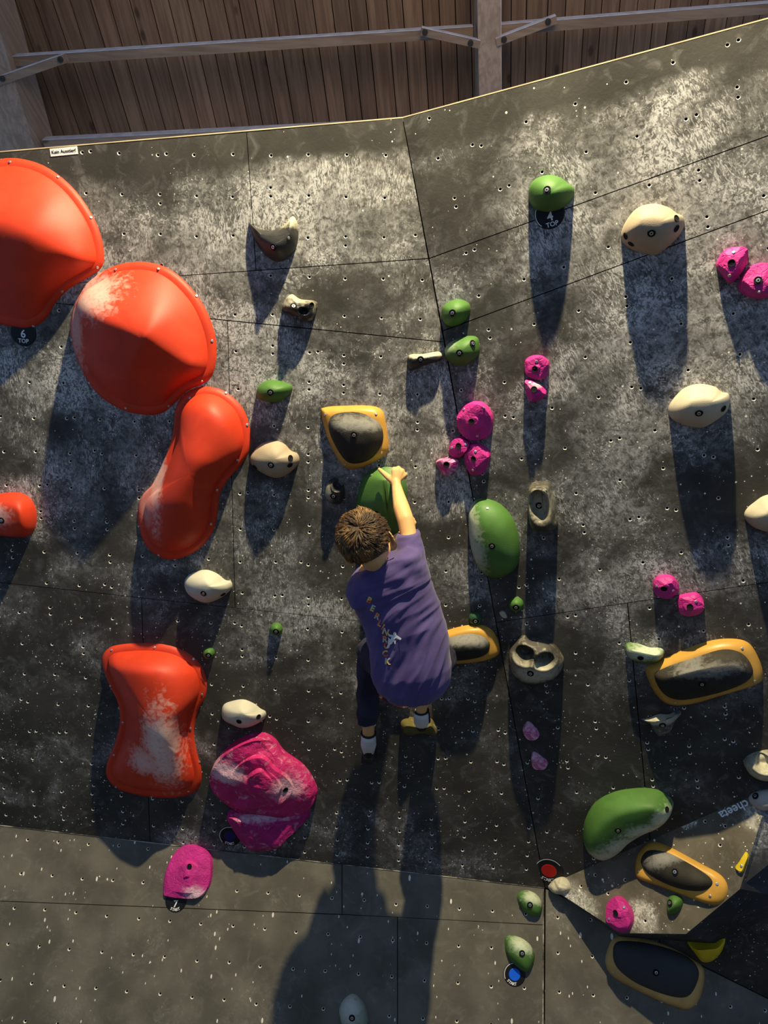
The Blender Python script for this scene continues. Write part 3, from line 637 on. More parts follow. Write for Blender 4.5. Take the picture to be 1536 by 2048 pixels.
# --- black and grey stone-look holds
gB = 'black and grey stone-look holds'
H('black horned hold with a pale chalky crescent top, upper left face', LEF, [(496, 443), (515, 456), (545, 459), (567, 448), (583, 431), (593, 445), (595, 475), (586, 504), (560, 522), (536, 516), (512, 488), (500, 462)], .075, BLK([(.02, .06, .11, .035, .9)]), gB, ridge=[(525, 472, .6), (550, 485, 1), (578, 468, .75)], prof=(1.9, 1.4), bolts=[(547, 494)], rnd=.08, nseg=72, rings=16, screws=[(577, 476)])
H('small brownish black knobbly hold below the horned one', LEF, [(564, 611), (571, 596), (583, 588), (600, 598), (630, 602), (634, 615), (625, 641), (605, 640), (581, 629), (566, 621)], .055, BLK([(-.02, .03, .08, .03, .8)], .3), gB, bolts=[(587, 613)], pits=[(607, 622, .018, .012, .03)], rnd=.22, nscale=34, nseg=72, rings=18, holes=[(623, 611)], prof=(2.4, 2))
H('narrow grey bar-shaped hold at the wall corner, touching a green hold', LEF, [(815, 727), (818, 710), (845, 708), (878, 703), (888, 711), (879, 722), (852, 730), (822, 742)], .045, BLK([(0, .02, .12, .016, .9)], .2), gB, ridge=[(828, 720, 1), (870, 713, .9)], prof=(2, 1.6), bolts=[(841, 719)], rnd=.12)
H('small glossy black hold with a finger pocket, left of the tall green leaf', LEF, [(649, 987), (654, 966), (669, 957), (685, 968), (689, 990), (681, 1008), (665, 1008), (652, 997)], .05, BLK([(-.02, .0, .02, .04, .5)]), gB, pits=[(675, 972, .018, .018, .035)], nseg=72, rings=20, bolts=[(667, 992)], rnd=.1)
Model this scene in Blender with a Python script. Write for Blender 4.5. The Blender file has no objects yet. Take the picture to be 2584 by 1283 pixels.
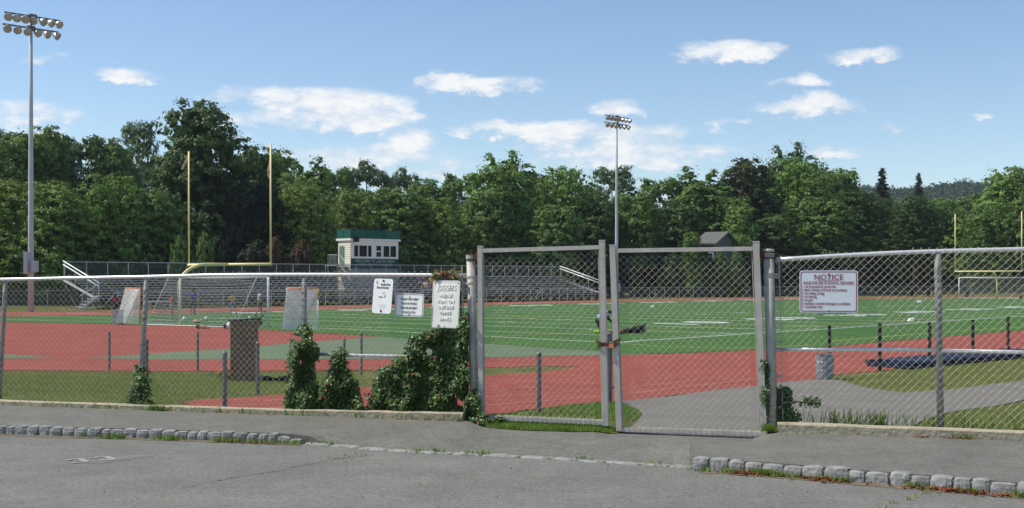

Prompt: Reproduce the entries above exactly. Do not include the images.

Output below:
The Blender Python script for this scene continues. Write part 3, from line 637 on. More parts follow. Write for Blender 4.5. Take the picture to be 1536 by 2048 pixels.
# --- black and grey stone-look holds
gB = 'black and grey stone-look holds'
H('black horned hold with a pale chalky crescent top, upper left face', LEF, [(496, 443), (515, 456), (545, 459), (567, 448), (583, 431), (593, 445), (595, 475), (586, 504), (560, 522), (536, 516), (512, 488), (500, 462)], .075, BLK([(.02, .06, .11, .035, .9)]), gB, ridge=[(525, 472, .6), (550, 485, 1), (578, 468, .75)], prof=(1.9, 1.4), bolts=[(547, 494)], rnd=.08, nseg=72, rings=16, screws=[(577, 476)])
H('small brownish black knobbly hold below the horned one', LEF, [(564, 611), (571, 596), (583, 588), (600, 598), (630, 602), (634, 615), (625, 641), (605, 640), (581, 629), (566, 621)], .055, BLK([(-.02, .03, .08, .03, .8)], .3), gB, bolts=[(587, 613)], pits=[(607, 622, .018, .012, .03)], rnd=.22, nscale=34, nseg=72, rings=18, holes=[(623, 611)], prof=(2.4, 2))
H('narrow grey bar-shaped hold at the wall corner, touching a green hold', LEF, [(815, 727), (818, 710), (845, 708), (878, 703), (888, 711), (879, 722), (852, 730), (822, 742)], .045, BLK([(0, .02, .12, .016, .9)], .2), gB, ridge=[(828, 720, 1), (870, 713, .9)], prof=(2, 1.6), bolts=[(841, 719)], rnd=.12)
H('small glossy black hold with a finger pocket, left of the tall green leaf', LEF, [(649, 987), (654, 966), (669, 957), (685, 968), (689, 990), (681, 1008), (665, 1008), (652, 997)], .05, BLK([(-.02, .0, .02, .04, .5)]), gB, pits=[(675, 972, .018, .018, .035)], nseg=72, rings=20, bolts=[(667, 992)], rnd=.1)
Model this scene in Blender with a Python script. Write for Blender 4.5. The Blender file has no objects yet. Take the picture to be 2584 by 1283 pixels.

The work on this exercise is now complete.